適切な情報を収集するためには、会社全体でTCFDの重要性を知っておく必要があります。一番大切なのは経営陣から理解を得ることですが、社内でも勉強会を開き、社員にも対応の重要性をしっかり認識してもらいましょう。理解を得ることで連携体制を構築でき、適切な情報収集が可能になります。

情報の収集

社内で理解を得られたら、開示するための情報収集を行います。TCFD提言で求められるのは、年次財務報告を通して適切な企業情報を伝えることです。分析対象となる事業を選定し、分析を行うターゲット年を設定しましょう。

ターゲットをいつに設定するかによって、考えられるリスクは異なります。それらを検討しながら、現在できる取り組みや今後の対策などをまとめましょう。

シナリオ分析の実行

情報を収集した次に、シナリオ分析を行います。シナリオ分析とは、ターゲット年に起こりうる要因を認識し、それに対する対策を導き出すことです。
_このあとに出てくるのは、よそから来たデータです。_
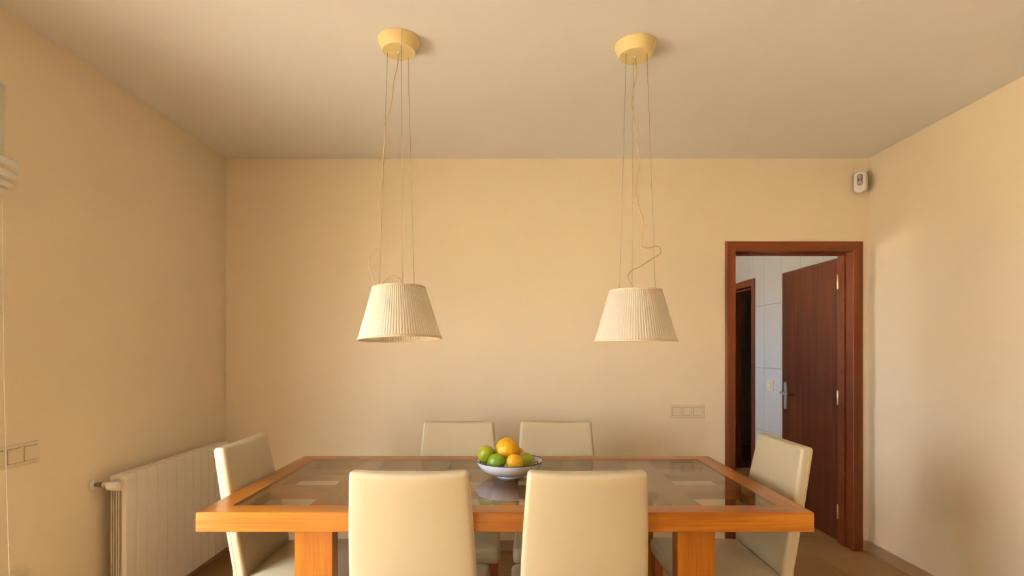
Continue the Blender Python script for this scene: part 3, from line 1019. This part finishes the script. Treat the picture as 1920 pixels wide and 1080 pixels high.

環境省が公表する資料の通り、将来の不確実性を予測することで柔軟な対応が可能になります。

シナリオ分析の実行

*環境省地球温暖化対策課「TCFDを活用した経営戦略立案のススメ」

シナリオ分析は主に以下の流れで進行します。

項目概要
リスク重要度の評価想定されるリスク・機会が自社にどれほど影響するのか予測し、重要度を評価する
シナリオ群の定義自社に関連するリスクをもとに、複数パターンのシナリオを定義する
事業インパクト評価定義した各シナリオが、自社の戦略・財務に与える影響を評価する
対応策の定義特定したリスクや機会に対して、現実的な対応策を検討する
文書化と情報開示ここまでに検討した内容を文書化し、読み手目線で情報開示を実施する

シナリオ分析は投資家の強い要求によってTCFD提言に組み込まれました。ここで求められるのは正確な将来の予想ではなく、自社の戦略が気候関連リスクにどれくらい耐えられるのかという情報です。対応の方向性を大まかに決めて、PDCAサイクルを回しながら具体的な対応策を決めていくケースもあります。

情報の開示

最後に情報開示を行います。投資家が目を通す可能性のある媒体に情報を掲載するのが望ましいです。分析がしっかりできていても、誰にも見られなければ意味がなくなってしまうので注意しましょう。

具体的には有価証券報告書や年次報告書、統合報告書、サステナビリティレポート、ウェブサイトなどで開示するケースが多いです。

おわりに

すでに欧州ではTCFDの義務化しようとする流れとなっており、これと同様の動きが日本にも見られます。

国内ではTCFD義務化が企業にとって負担になるとの意見もありますが、昨今の課題である「事業の持続可能性の観点」から考えると、TCFDの義務化は企業の長期的な存続にプラスに働くと考えられています。TCFDに関する動向は、今後のビジネスに大きな影響を与えることが予想されるため、引き続き注目が必要です。